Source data
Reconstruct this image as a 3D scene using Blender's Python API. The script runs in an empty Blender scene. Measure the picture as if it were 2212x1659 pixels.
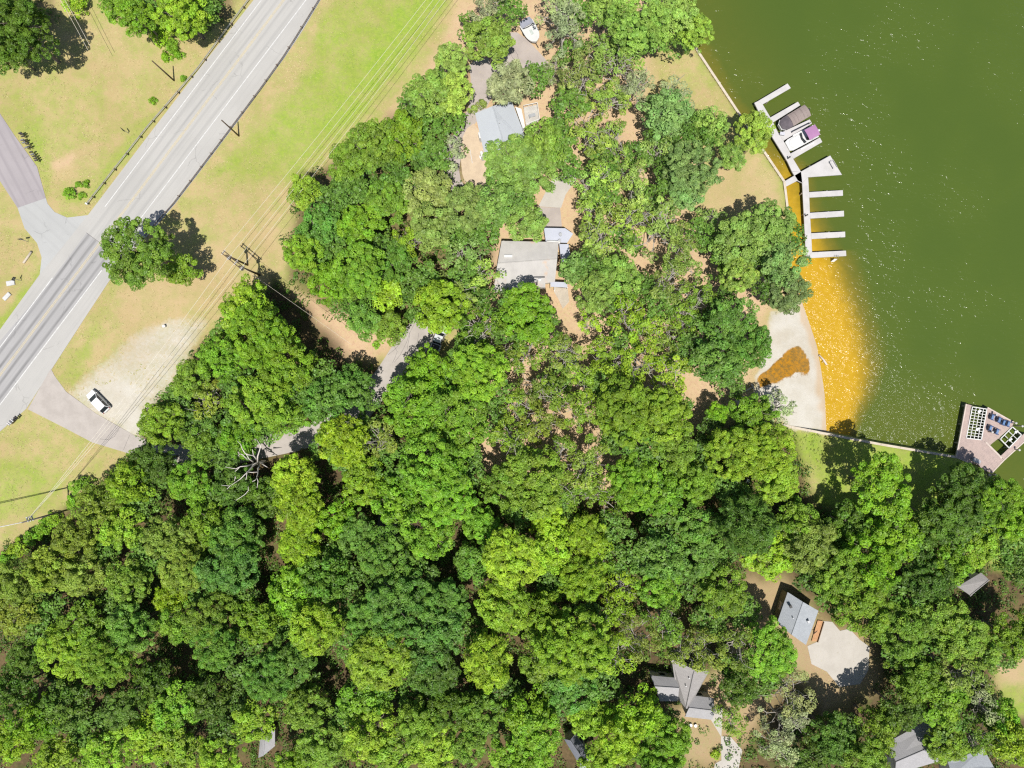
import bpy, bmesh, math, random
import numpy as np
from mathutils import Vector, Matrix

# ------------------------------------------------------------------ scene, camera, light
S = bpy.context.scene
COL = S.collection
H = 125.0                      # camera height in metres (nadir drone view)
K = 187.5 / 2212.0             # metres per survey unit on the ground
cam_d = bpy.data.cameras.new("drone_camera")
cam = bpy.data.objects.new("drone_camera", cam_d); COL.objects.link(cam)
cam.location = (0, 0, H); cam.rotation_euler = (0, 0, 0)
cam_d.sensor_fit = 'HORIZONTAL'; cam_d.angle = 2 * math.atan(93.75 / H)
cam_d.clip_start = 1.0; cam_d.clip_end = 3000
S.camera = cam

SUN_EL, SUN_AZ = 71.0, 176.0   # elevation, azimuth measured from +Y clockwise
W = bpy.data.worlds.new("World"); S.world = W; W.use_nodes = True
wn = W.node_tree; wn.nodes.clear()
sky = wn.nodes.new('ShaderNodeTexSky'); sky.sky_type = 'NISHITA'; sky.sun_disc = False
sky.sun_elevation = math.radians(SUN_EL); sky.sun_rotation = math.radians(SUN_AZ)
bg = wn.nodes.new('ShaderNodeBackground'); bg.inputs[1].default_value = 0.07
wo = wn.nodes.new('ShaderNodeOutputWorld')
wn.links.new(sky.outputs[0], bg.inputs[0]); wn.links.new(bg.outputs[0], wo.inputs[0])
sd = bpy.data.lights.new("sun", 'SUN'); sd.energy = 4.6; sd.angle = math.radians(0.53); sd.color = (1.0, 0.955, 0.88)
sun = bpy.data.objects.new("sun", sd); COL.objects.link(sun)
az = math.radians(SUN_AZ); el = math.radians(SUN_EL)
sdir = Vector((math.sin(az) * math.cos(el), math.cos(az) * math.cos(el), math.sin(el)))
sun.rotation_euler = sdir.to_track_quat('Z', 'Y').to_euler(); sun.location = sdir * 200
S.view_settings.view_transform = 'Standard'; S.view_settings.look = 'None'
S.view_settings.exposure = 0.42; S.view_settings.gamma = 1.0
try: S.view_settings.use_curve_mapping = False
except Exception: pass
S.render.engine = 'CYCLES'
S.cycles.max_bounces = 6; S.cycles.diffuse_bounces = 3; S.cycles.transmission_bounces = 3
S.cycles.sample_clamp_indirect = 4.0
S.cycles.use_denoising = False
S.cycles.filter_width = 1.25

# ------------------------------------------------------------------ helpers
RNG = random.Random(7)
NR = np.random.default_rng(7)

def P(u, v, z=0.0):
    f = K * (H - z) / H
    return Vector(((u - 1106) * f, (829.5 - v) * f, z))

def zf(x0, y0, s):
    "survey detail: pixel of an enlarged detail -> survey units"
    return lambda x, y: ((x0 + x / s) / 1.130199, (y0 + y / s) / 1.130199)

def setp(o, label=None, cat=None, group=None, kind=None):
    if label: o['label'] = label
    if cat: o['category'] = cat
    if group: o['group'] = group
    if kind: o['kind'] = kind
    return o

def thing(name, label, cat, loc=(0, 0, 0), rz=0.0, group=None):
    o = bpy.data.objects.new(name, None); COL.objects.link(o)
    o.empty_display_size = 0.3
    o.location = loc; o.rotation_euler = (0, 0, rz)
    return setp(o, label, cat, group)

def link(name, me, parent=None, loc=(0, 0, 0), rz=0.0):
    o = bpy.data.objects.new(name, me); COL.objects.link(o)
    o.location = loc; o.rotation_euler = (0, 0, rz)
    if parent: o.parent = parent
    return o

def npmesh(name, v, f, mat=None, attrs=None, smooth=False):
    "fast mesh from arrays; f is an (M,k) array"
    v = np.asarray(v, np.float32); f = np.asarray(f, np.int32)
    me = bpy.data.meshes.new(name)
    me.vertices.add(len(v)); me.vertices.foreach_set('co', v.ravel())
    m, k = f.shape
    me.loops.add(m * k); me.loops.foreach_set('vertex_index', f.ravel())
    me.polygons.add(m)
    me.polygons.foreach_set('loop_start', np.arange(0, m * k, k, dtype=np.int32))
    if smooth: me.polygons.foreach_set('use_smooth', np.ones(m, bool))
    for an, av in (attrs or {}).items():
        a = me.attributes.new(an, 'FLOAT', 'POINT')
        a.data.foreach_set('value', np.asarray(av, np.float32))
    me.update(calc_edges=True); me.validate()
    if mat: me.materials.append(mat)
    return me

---

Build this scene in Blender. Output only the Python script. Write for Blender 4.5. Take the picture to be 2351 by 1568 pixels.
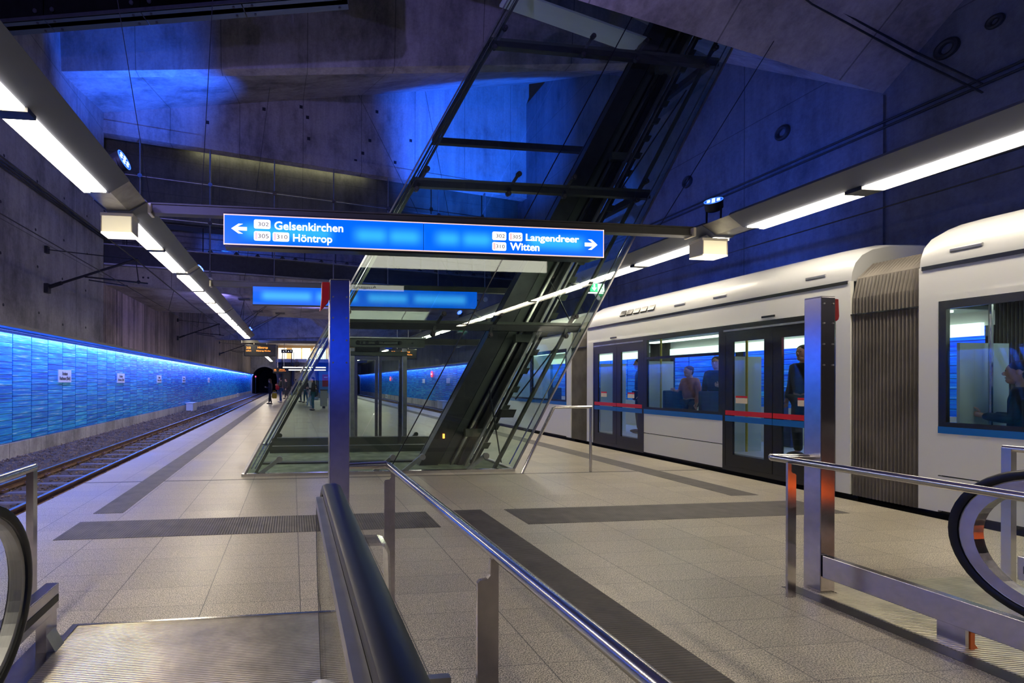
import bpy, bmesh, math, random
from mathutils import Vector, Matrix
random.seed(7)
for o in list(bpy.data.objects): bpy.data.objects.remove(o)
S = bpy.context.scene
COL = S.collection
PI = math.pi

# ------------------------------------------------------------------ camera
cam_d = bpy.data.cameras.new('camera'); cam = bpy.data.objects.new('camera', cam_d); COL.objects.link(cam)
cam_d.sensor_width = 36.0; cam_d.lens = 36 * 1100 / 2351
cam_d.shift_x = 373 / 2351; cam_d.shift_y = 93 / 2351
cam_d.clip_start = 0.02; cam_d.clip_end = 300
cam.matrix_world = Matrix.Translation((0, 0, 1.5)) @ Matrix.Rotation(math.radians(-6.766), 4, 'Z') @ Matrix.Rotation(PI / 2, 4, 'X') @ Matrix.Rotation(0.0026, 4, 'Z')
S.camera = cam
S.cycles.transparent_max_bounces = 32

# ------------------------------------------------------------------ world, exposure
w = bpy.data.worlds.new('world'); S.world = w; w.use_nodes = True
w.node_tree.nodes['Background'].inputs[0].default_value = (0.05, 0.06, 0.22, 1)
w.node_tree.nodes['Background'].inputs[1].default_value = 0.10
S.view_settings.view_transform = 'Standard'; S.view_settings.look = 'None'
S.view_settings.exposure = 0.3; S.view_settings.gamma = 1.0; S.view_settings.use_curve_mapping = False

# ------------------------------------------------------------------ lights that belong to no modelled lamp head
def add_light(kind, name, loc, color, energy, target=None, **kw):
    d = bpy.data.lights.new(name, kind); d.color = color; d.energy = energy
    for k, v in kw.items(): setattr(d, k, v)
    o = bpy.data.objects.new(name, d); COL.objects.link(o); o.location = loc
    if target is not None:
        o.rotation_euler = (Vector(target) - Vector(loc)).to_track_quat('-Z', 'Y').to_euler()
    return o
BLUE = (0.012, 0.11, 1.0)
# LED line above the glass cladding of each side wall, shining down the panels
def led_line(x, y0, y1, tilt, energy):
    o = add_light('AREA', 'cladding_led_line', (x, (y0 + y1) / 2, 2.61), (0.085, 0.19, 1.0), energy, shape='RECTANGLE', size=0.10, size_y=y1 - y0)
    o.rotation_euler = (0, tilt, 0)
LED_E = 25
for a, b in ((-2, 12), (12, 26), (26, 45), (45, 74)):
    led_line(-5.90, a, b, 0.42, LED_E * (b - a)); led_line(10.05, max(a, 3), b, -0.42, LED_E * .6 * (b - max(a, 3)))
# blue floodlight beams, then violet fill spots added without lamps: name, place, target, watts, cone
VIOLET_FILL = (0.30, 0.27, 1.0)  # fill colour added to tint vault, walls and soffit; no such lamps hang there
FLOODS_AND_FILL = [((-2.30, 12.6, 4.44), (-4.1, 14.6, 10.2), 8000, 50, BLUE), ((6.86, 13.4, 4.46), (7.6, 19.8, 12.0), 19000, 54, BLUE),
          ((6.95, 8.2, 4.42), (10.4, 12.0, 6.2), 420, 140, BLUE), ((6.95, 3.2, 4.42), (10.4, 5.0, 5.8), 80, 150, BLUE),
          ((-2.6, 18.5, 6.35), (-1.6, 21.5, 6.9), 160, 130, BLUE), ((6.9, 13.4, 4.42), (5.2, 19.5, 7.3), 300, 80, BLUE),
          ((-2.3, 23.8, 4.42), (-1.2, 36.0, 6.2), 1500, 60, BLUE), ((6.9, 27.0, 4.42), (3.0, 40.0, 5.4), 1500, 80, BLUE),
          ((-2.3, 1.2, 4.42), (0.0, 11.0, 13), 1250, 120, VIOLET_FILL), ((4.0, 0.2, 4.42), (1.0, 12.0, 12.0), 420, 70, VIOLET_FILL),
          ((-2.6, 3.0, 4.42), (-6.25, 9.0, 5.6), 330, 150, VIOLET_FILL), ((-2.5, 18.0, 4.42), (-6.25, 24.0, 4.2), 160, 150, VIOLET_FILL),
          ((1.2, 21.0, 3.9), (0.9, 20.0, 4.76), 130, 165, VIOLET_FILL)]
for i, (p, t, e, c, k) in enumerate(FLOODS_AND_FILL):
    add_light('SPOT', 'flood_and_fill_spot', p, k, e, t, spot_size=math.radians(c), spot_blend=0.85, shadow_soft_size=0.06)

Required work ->
Copy exactly the stretch of lines that starts at the line holding "Build this scene" and ends at the line holding "S.cycles.transparent_max_bounces = 32". Drop the pictures.

Answer for the task ->
Build this scene in Blender. Output only the Python script. Write for Blender 4.5. Take the picture to be 2351 by 1568 pixels.
import bpy, bmesh, math, random
from mathutils import Vector, Matrix
random.seed(7)
for o in list(bpy.data.objects): bpy.data.objects.remove(o)
S = bpy.context.scene
COL = S.collection
PI = math.pi

# ------------------------------------------------------------------ camera
cam_d = bpy.data.cameras.new('camera'); cam = bpy.data.objects.new('camera', cam_d); COL.objects.link(cam)
cam_d.sensor_width = 36.0; cam_d.lens = 36 * 1100 / 2351
cam_d.shift_x = 373 / 2351; cam_d.shift_y = 93 / 2351
cam_d.clip_start = 0.02; cam_d.clip_end = 300
cam.matrix_world = Matrix.Translation((0, 0, 1.5)) @ Matrix.Rotation(math.radians(-6.766), 4, 'Z') @ Matrix.Rotation(PI / 2, 4, 'X') @ Matrix.Rotation(0.0026, 4, 'Z')
S.camera = cam
S.cycles.transparent_max_bounces = 32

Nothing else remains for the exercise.